For those who don’t understand the difference in CO2 emissions from biofuels versus natural landscape, the conversion of wetlands or forests into cornfields is apparently not as efficient in capturing CO2 even when keeping the forests as is requires the use of more gasoline, i.e., [forest uptake of CO2 – use of gasoline instead of biofuel] > [cornfield uptake CO2 – energy used to raise corn and convert to ethanol].
Justa Joe (08:08:30):
In terms of energy density, ethanol is only minutely higher gram CO2/Joule fuel ratio than gasoline, and it’s essentially irrelevent. The difference is the source of CO2. With ethanol, the source is carbon from the atmosphere, so there is no net increase in CO2 emissions. With petroleum, the source is carbon locked underground, thus leading to a net increase in CO2 emissions.
That’s why bioethanol is seen as a renewable fuel.
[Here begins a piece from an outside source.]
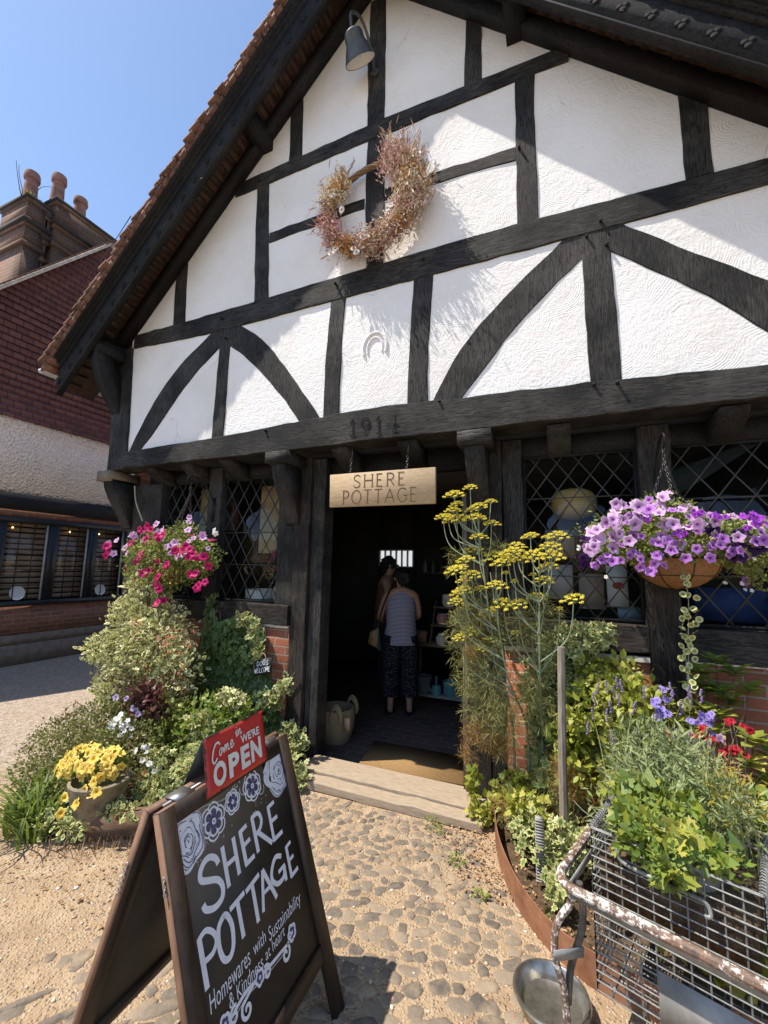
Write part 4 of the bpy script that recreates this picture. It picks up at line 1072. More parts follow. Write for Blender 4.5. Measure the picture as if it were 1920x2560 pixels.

The problems with that assumption are two-fold. First, corn ethanol requires a great deal of processing, requiring a lot of natural gas in the process. Combined with all on-farm fossil fuel use (including the production of excess fertilizers, which doesn’t technically occur on the farm but needs to be included anyway), the CO2 savings from corn ethanol are slight (about 20-40% reduction compared to gasoline). Note that this doesn’t mean corn ethanol is useless: the big saving is in oil consumed (20 barrels of oil are saved for every barrel invested in ethanol).
In any case, the second issue is land use change. If we’re cutting down a forest to grow corn, that’s not good. If we’re taking degraded land that’s doing nothing and growing corn, that’s fine. The question is, what are we doing? That’s what the economic models like this one are attempting to find out. Unfortunately, they’re very complicated models on a topic that isn’t perfectly understood. As we all know from the climate change debate, these models are ripe for abuse.
Maize-derived ethanol? Really? People outside the corn and liquor industries have little interest in deriving ethanol from corn, especially ethanol fuel proponents. There are a lot of interesting technologies being developed to reduce the cost and energy usage of producing ethanol but the benefits of this will be outside of the fuel industry.
Butanol has a far better future than ethanol – except where ethanol is used as a specific chemical in industrial reactions and physical processes. Cultivating the best organisms to produce butanol continues and it won’t take much to alter some of the ethanol facilities to produce butanol. But then, the need for butanol assumes that all the oil reserves on the planet continue to be made inaccessible via environmental lobbying in the West and state-managed infrastructure collapse in the petro-states. While the latter is likely, the former depends on oil prices staying low enough that people can afford to let the greenies continue to have their way.
Not to mention sewerage, algae (which creates multiple revenue streams like animal feed, oil, biodiesel, and ethanol while reducing the glut of glycerol from biodiesel production – and yes the water issue is manageable), cellulose, new catalysts for synthesizing chemicals using whatever energy source you can make economical.
There are lots of options. Get rid of the government intervention and let the market do what it does best by finding the least expensive of these options.
Its even worse than the article says. If you believe in the greenhouse gas theories, a much more ptent greenhouse gas is NO2. Biofuels produce more N2O than gasoline.